The notion of subservience is antithetical to Edwin Epps, Michael Fassbender’s role as a vicious plantation owner in 12 Years a Slave. He is, as he makes abundantly clear time and again, the master of his flock, and he exercises his dominion with remorseless brutality. Yet the genius of Fassbender’s performance, and what makes it so sickeningly memorable, lies in how he shapes Epps as a man both terrifying and rather pathetic. He is revoltingly violent to Chiwetel Ejiofor’s title character not because he hates the fact that a black man is more intelligent and insightful than he is but because he simply cannot comprehend that such a black man exists. And he lashes out at Lupita Nyong’o’s cotton-picker because he is baffled and repulsed that he finds himself attracted to her in the first place. That quality of confused self-loathing adds an emotional dimension to Epps, and this measure of humanity renders his actions staggeringly inhumane, far more so than if he were just a callous monster. Fassbender is an actor of impeccable rigor—there’s a reason he’s appeared in all three of Steve McQueen’s features—and his snarling speech and lordly demeanor are deceptively precise. But that technical precision is secondary to his overwhelming disgust, both with his slaves and with himself. He orders a whipping with horrifying relish, but it’s his fumbling justification for the whipping that truly stings.

MY IDEAL BALLOT
George Clooney—Gravity
Michael Fassbender—12 Years a Slave
Will Forte—Nebraska
James Franco—Spring Breakers
Sam Rockwell—The Way, Way Back

Clooney delivers another impeccably controlled performance, effortlessly conveying aeronautical expertise simply through his perfectly modulated vocals. Bruce Dern may have received a nomination for Nebraska, but it’s Forte’s understated performance that anchors the film, as he never pleads for sympathy yet quietly suggests a lifetime of sufferance. Franco goes for broke in Spring Breakers, personifying a world of glittering excess while also hinting at its underlying emptiness. Rockwell is a live wire in a movie in dire need of a spark, and with any justice, his acerbic mentor will become an iconic character for years to come. (Rockwell also scores bonus points for the way in which he brilliantly deadpans the lyrics to Bonnie Tyler’s “Holding Out for a Hero” to a crowd of mystified teenagers. On a related note, I’m crushed that this scene isn’t viewable on YouTube. Poor form, random people who upload things to YouTube. Poor form indeed.)

My ideal winner: Sam Rockwell—The Way, Way Back.

MY IDEAL BALLOT: SECOND TIER
Barkhad Abdi—Captain Phillips
Jason Bateman—Disconnect
Sharlto Copley—Elysium
Benedict Cumberbatch—Stark Trek Into Darkness
Colin Farrell—Saving Mr.

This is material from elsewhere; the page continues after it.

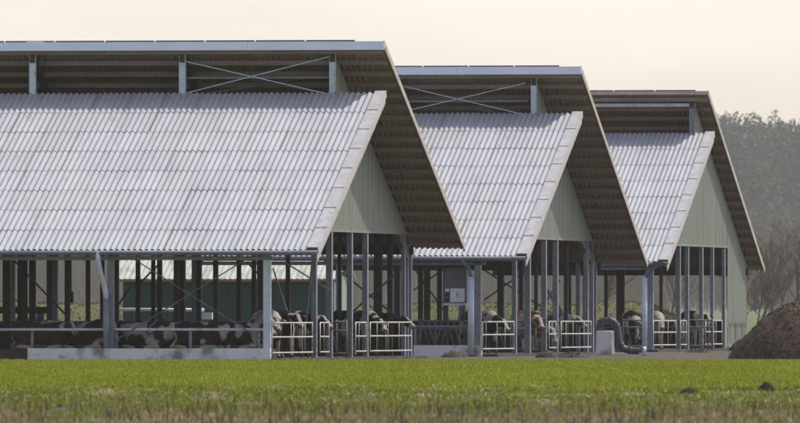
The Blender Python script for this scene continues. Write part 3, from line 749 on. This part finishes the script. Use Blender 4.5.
def cow(name_label, loc, rz, pose, coat, seed, white=.5, head=None, blaze=True, scale=1.0, legs_white=True):
    """one continuous body: pose 'stand', 'graze' or 'lie'; head=(forward, side, height) of the poll in the cow's own axes"""
    lie = pose == 'lie'; dz = -.60 if lie else 0.0
    prims = []
    add = lambda a, b, ra, rb, k=.07, ys=1.0: prims.append((a, b, ra, rb, k, ys))
    Z = lambda x, y, z: (x, y, z + dz)
    add(Z(.42, 0, 1.02), Z(-.1, 0, 1.0), .34, .37, .08, .86); add(Z(-.1, 0, 1.0), Z(-.62, 0, 1.1), .37, .27, .1, .95)
    add(Z(.55, 0, 1.29), Z(-.3, 0, 1.32), .10, .09, .1); add(Z(-.3, 0, 1.32), Z(-.78, 0, 1.31), .09, .11, .1)
    add(Z(-.52, -.2, 1.27), Z(-.52, .2, 1.27), .09, .09, .09); add(Z(-.8, -.1, 1.2), Z(-.8, .1, 1.2), .1, .1, .08)
    add(Z(.62, 0, .86), Z(.72, 0, 1.05), .17, .16, .1)
    poll = np.array(head if head else ((1.25, 0, 1.5) if pose == 'stand' else (1.45, 0, .75) if pose == 'graze' else (1.2, .1, 1.05)), float)
    sh_ = np.array(Z(.62, 0, 1.14)); add(tuple(sh_), tuple(sh_ * .45 + poll * .55), .23, .15, .12); add(tuple(sh_ * .45 + poll * .55), tuple(poll), .15, .115, .06)
    add(tuple(sh_ + [.1, 0, -.2]), tuple(sh_ * .4 + poll * .6 - [0, 0, .07]), .13, .07, .1, .5)
    fw = poll - sh_; side = math.atan2(fw[1], fw[0]); pit = R(-38) if pose != 'graze' else R(-62)
    hd = np.array([math.cos(side * 1.3) * math.cos(pit), math.sin(side * 1.3) * math.cos(pit), math.sin(pit)])
    sd = np.cross([0, 0, 1], hd); sd = sd / np.linalg.norm(sd); up = np.cross(hd, sd)
    muz = poll + hd * .40
    add(tuple(poll), tuple(poll + hd * .2), .118, .10, .05); add(tuple(poll + hd * .2), tuple(muz), .10, .078, .05)
    add(tuple(poll + hd * .14 - up * .07), tuple(muz - up * .035), .075, .055, .05)
    add(tuple(muz - sd * .03), tuple(muz + sd * .03), .078, .078, .03)
    for s in (-1, 1):
        e0 = poll + sd * .09 * s + up * .03; e1 = e0 + sd * .19 * s - up * .02 - hd * .03
        add(tuple(e0), tuple((e0 + e1) / 2), .03, .055, .02); add(tuple((e0 + e1) / 2), tuple(e1), .055, .02, .02)
        if not lie:
            add((.48, .19 * s, .9), (.5, .18 * s, .68), .13, .09, .06); add((.5, .18 * s, .68), (.51, .17 * s, .42), .085, .058, .03)
            add((.51, .17 * s, .42), (.52, .17 * s, .13), .055, .042, .02); add((.52, .17 * s, .13), (.56, .17 * s, .045), .05, .062, .02)
            ox = .07 * s
            add((-.56, .18 * s, 1.02), (-.42 + ox, .21 * s, .76), .22, .14, .06); add((-.42 + ox, .21 * s, .76), (-.74 + ox, .18 * s, .52), .125, .066, .04)
            add((-.74 + ox, .18 * s, .52), (-.70 + ox, .18 * s, .13), .055, .045, .02); add((-.70 + ox, .18 * s, .13), (-.65 + ox, .18 * s, .045), .05, .062, .02)
        else:
            add((.45, .22 * s, .30), (.72, .27 * s, .12), .13, .08, .05); add((.72, .27 * s, .12), (.45, .30 * s, .065), .07, .05, .02); add((.45, .30 * s, .065), (.38, .30 * s, .06), .055, .055, .02)
            add((-.55, .22 * s, .42), (-.2, .36 * s, .24), .23, .13, .06); add((-.2, .36 * s, .24), (-.52, .42 * s, .09), .11, .065, .03); add((-.52, .42 * s, .09), (-.12, .46 * s, .06), .055, .05, .02)
    if not lie:
        add((-.42, -.06, .68), (-.42, .06, .68), .15, .15, .05)
        add((-.88, 0, 1.27), (-.96, 0, .95), .035, .025, .03); add((-.96, 0, .95), (-.94, .02, .5), .025, .05, .02)
    else:
        add((-.88, 0, .66), (-.98, .1, .3), .035, .03, .03); add((-.98, .1, .3), (-.9, .25, .08), .03, .05, .02)
    h = .033
    pts = np.array([p for q in prims for p in q[:2]]); lo = pts.min(0) - .45; hi = pts.max(0) + .45
    ax = [np.arange(lo[i], hi[i], h) for i in range(3)]
    P = np.stack(np.meshgrid(*ax, indexing='ij'), -1)
    D = None
    for (a, b, ra, rb, k, ys) in prims:
        d = cone(P, a, b, ra, rb, ys); D = d if D is None else smin(D, d, k)
    D = np.maximum(D, -(P[..., 2] - 0.0))
    v, f = surface_nets(D, lo, h)
    # coat markings
    dark = np.array(coat); wh = np.array((.37, .34, .295)); pink = np.array((.25, .17, .15))
    c = np.empty((len(v), 3)); t = .32 - white * .64
    for i, p in enumerate(v):
        n = noise.noise((p[0] * 2.3 + seed * 7.3, p[1] * 1.7 + seed, p[2] * 1.6 + seed * 3.1)) + .25 * noise.noise((p[0] * 5 + seed, p[1] * 5, p[2] * 5))
        isw = n < -t
        if legs_white and not lie and p[2] < .5: isw = True
        if lie and p[2] < .13: isw = True
        if not lie and -.6 < p[0] < -.2 and .5 < p[2] < .75 and abs(p[1]) < .17: c[i] = pink; continue
        q = p - poll; al = q @ hd
        if al > -.05 and np.linalg.norm(q - al * hd) < .22 and (q @ hd) < .6 and p[0] > .75:
            isw = blaze and (abs(q @ sd) < .055 or al > .30)
            if al > .43: c[i] = (.16, .11, .10); continue
        c[i] = wh if isw else dark
    if not lie:
        c[v[:, 2] < .07] = (.05, .045, .04)
    mud = np.clip((.55 - (v[:, 2])) * .9, 0, .35)[:, None] if not lie else 0.12
    c = c * (1 - mud) + np.array((.11, .085, .06)) * mud
    o = arr_mesh('cow', v, f, M['coat'], tint=c, smooth=True)
    o.location = loc; o.rotation_euler.z = rz; o.scale = (scale,) * 3
    tag(o, name_label, 'cow', 'dairy cows in the barns')
    for s in (-1, 1):
        p = poll + hd * .13 + sd * .095 * s + up * .04
        mb = MB(); vs = []; fs = []
        for i in range(5):
            a = math.pi * i / 4
            for k in range(8): b = 2 * math.pi * k / 8; vs.append((p[0] + .022 * math.sin(a) * math.cos(b), p[1] + .022 * math.sin(a) * math.sin(b), p[2] + .022 * math.cos(a)))
        for i in range(4):
            for k in range(8): fs.append((i * 8 + k, i * 8 + (k + 1) % 8, (i + 1) * 8 + (k + 1) % 8, (i + 1) * 8 + k))
        mb.add(vs, fs).build('eye', M['eye'], o, smooth=True)
    return o
BLK = (.018, .016, .016); BRN = (.052, .019, .011); DBR = (.035, .016, .011); RED = (.17, .065, .035)
def put(i, px, d, deg, z=.0):                  # a spot in a barn and a heading: 0 looks right along the ridge, -90 at the camera
    f = B[i]; l = f.l(px, d); w = f.w(l, d, z); return (w[0], w[1], w[2]), R(deg) - A
def C(label, i, px, d, deg, pose, coat, seed, z=.03, **k):
    loc, rz = put(i, px, d, deg, z); return cow(label, loc, rz, pose, coat, seed, **k)
def H(label, i, px, d, deg, pose, coat, seed, z=.03, head=(1.25, 0, 1.2), **k):   # placed by where its head is
    loc, rz = put(i, px, d, deg, z); c, s_ = math.cos(rz), math.sin(rz)
    loc = (loc[0] - c * head[0] + s_ * head[1], loc[1] - s_ * head[0] - c * head[1], loc[2])
    return cow(label, loc, rz, pose, coat, seed, head=head, **k)
LOW = (1.2, .2, .78)
C('brown cow with a white blazed face lying leftmost behind the pipe rail', 0, 40, 1.5, -10, 'lie', BRN, 3, z=.29, white=.3, head=(1.08, -.3, .74))
C('dark brown cow with a white belly lying next to the grey downpipe', 0, 88, 1.6, 170, 'lie', DBR, 8, z=.29, white=.3, head=LOW)
C('dark cow with little white lying just right of the grey downpipe', 0, 122, 3.6, 8, 'lie', DBR, 5, z=.29, white=.3, head=LOW)
C('dark brown cow with a broad white flank lying right of the downpipe', 0, 150, 1.7, 158, 'lie', DBR, 17, z=.29, white=.5, head=(1.2, -.25, .72))
C('long dark brown cow lying in the middle of the row under the bracing cross', 0, 200, 1.5, 178, 'lie', DBR, 6, z=.29, white=.2, head=LOW)
C('black and white cow lying second from the pale corner post', 0, 228, 1.9, 4, 'lie', BLK, 12, z=.29, white=.38, head=(1.15, -.25, .7))
C('brown cow with a white face lowering its head beside the pale corner post', 0, 234, 3.4, -14, 'lie', RED, 14, z=.29, white=.25, head=(1.2, -.2, .9))
C('brown and white cow lying in the back row at the far left', 0, 58, 3.9, 12, 'lie', BRN, 21, z=.29, white=.5, head=LOW)
C('black cow lying in the back row behind the white flanked one', 0, 178, 3.9, 172, 'lie', BLK, 23, z=.29, white=.5, head=LOW)
H('grey white cow facing out behind the left of the first wide gate', 0, 277, 3.0, -62, 'stand', (.07, .07, .073), 31, white=.6, head=(1.2, -.1, 1.08))
H('black and white cow looking out over the right half of the first wide gate', 0, 297, 6.6, -48, 'stand', BLK, 33, legs_white=False, white=.3, head=(1.3, -.12, 1.2))
H('black cow behind the narrow gate at the first dark gable posts', 0, 322, 11.2, -25, 'stand', BLK, 35, legs_white=False, white=.2, head=(1.2, 0, 1.15))
H('black cow with white muzzle poking its head past the right gate end', 0, 403, 26.0, 0, 'stand', BLK, 40, legs_white=False, white=.12, head=(1.35, -.05, 1.16))
H('black and white cow facing out behind the wide gate left of the poking head', 0, 380, 21.0, -66, 'stand', BLK, 42, legs_white=False, white=.35, head=(1.25, .1, 1.05))
H('black and white cow standing behind the gate right of the short concrete wall', 1, 503, 6.4, -42, 'stand', BLK, 51, legs_white=False, white=.4, head=(1.25, -.1, 1.02))
H('brown and white cow facing out between bright edged posts of the middle barn', 1, 539, 13.8, -64, 'stand', RED, 53, legs_white=False, white=.4, head=(1.25, 0, 1.1))
H('black cow with white blaze lowering its head beside the middle barn gable post', 1, 552, 16.4, -48, 'graze', BLK, 55, white=.4, head=(1.42, 0, .72))
H('pale grey cow standing behind the wide gate left of the concrete block', 1, 577, 23.2, -5, 'stand', (.08, .08, .08), 57, legs_white=False, white=.6, head=(1.25, -.1, 1.12))
H('whitish cow standing behind the gate of the farthest barn', 2, 661, 4.8, -58, 'stand', (.22, .215, .21), 61, white=.9, head=(1.22, -.15, 1.02))
H('black and white cow standing between the gable posts of the farthest barn', 2, 707, 16.4, -58, 'stand', BLK, 63, legs_white=False, white=.35, head=(1.2, 0, 1.2))
C('dark cow eating behind the bent grey pipe', 2, 632, 6.0, -75, 'graze', BLK, 66, legs_white=False, white=.2)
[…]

Banks

Bateman has made a career out of understatement—most obviously in his hilarious, perpetually bemused star-making turn on Arrested Development—but in Disconnect he burrows deeper, suggesting reserves of emotion through sidelong glances and calculated stillness. Copley follows up his spectacular performance in District 9 with an entirely different but no less spectacular performance, devouring the scenery and enlivening Elysium with welcome touches of camp. Cumberbatch, that British chameleon, is chillingly inscrutable, with a newly built physique to match his imperious vocals. Farrell pours his soul into Saving Mr. Banks, reminding us for the hundredth time that he really needs to hire a new agent.

Also deserving: Casey Affleck—Out of the Furnace (for proving that he can play savage as well as pensive); Michael Cera—This Is the End (for gleefully mocking himself); Nathan Fillion—Much Ado About Nothing (for locating the nobility in stupidity); John Gallagher, Jr.—Short Term 12 (for shunning helplessness and pressing on despite every reason to give up); Karl Urban—Star Trek Into Darkness (for this line).